Alors que les promoteurs de l’industrie biotech assurent que de bonnes conduites agricoles peuvent empêcher les cultures transgéniques de devenir des super mauvaises herbes, le groupe d’experts de la Société Royale conclut que « cette vision peut être excessivement simpliste. Dans la réalité, l’erreur humaine et les impondérables peuvent souvent compromettre les conduites sur de pareilles cultures ».
Il semble inévitable qu’un juge, suivant les prescriptions strictes d’une loi sur le brevet, ait arbitré dans ce cas en faveur de Monsanto. Assurément l’objet breveté a été trouvé en possession d’un agriculteur qui n’avait ni licence d’utilisation ni contrat. Monsanto a fréquemment recours aux menaces de poursuites pour protéger ses droits. Le cas Schmeiser est le premier qui va jusqu’au procès et met en lumière la tension croissante existant entre les agriculteurs et les grandes firmes de biotechnologies agricoles dont les plantes « high tech » sont en train de transformer les relations dans la production agricole. Un porte-parole du syndicat national des agriculteurs du Canada -National Farmers Union of Canada -représentant 300 000 agriculteurs a affirmé que son syndicat était « extrêmement préoccupé par la responsabilité qui peut incomber aux agriculteurs en particulier en cas de pollinisation croisée avec des plantes génétiquement modifiées ». National Farm Union of Canada a appelé à un moratoire pour la production, la distribution et l’importation des aliments génétiquement modifiés, alors qu’aux Etats-Unis d’Amérique, le syndicat agricole, the National Farmer Union,appuie un projet de moratoire sur l’introduction, la certification et la commercialisation des produits des plantes génétiquement modifiées. Les agriculteurs s’inquiètent du fait que les questions de pollinisation croisée, de responsabilité, de ségrégation des produits et des stocks ainsi que l’acceptabilité des marchés n’aient pas été prises en compte de manière satisfaisante.

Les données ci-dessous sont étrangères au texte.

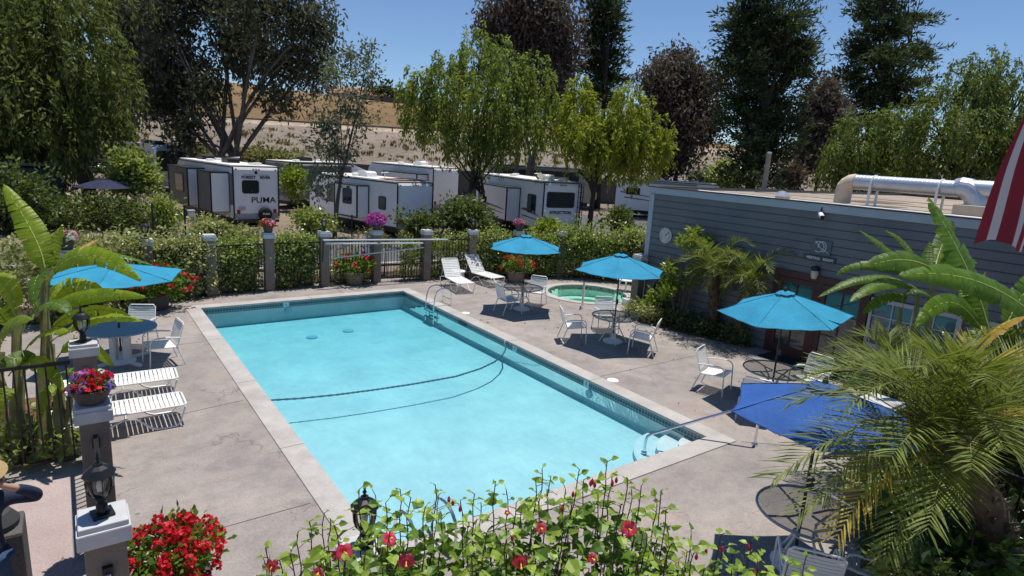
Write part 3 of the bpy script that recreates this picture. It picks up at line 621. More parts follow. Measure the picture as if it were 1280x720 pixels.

L’inquiétude sur les conséquences des cultures génétiquement modifiées s’exprime aussi dans d’autres régions. Dans le Nord Dakota (Etats-Unis d’Amérique) par exemple, un projet de loi soutenu par les producteurs de blé de cet Etat, recommande un moratoire sur le blé génétiquement modifié que Monsanto espère introduire en 2003. En Oklahoma, un autre état de la ceinture céréalière des Etats-Unis, le Secrétaire de l’Agriculture, David Howard a affirmé : « Après avoir examiné les contrats
de 2001 de Monsanto, je découragerais un quelconque agriculteur de signer ce document. Ce n’est pas seulement parce que le document limite sévèrement la responsabilité de Monsanto...La protection conférée par le contrat de Monsanto est strictement unilatérale et j’encouragerais les producteurs à considérer cela avec attention avant de s’engager dans un accord ».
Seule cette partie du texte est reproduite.